Might also have a second opportunity for an interview at a different placement. I got a call today but it was VERY scratchy and hard to listen to so I'll have to call back in the ayem.

I need some inspiration. I feel very sludgly. Thats not a word but it is now damnit. Sludgly: to sit around and do nothing productive; feel sorry for self; to feel hopeless about retaining any semblance to old self. Ya know. I wish I just felt fucking normal instead of such a damn outcast in this big ass city. Rumba makes me feel normal. When he's here, I feel normal because he's just like me. Now that he's gone, I feel very very alone again.

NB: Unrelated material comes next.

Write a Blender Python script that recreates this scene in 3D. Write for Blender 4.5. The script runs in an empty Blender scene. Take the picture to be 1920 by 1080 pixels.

I almost went to church on Sunday. Slept in instead. God I'm an ass. Another area I think would help me and yet, I think I'm afraid. Maybe I'm afraid its too late. Maybe I'm afraid of what He'll say or think. Maybe I'm afraid to find my old self. Maybe I don't know how to handle myself. Maybe I don't remember what its like so I'm just comfortable with how I am now. HAAA! Thats a lie. Comfort is the furthest thing from my mind right now. Its not comfortable to hate my closet and mirrors. Its not comfortable at all.

Sigh. I miss my CanadiEn. I miss my family. I miss my dog. I miss my friends. I miss myself.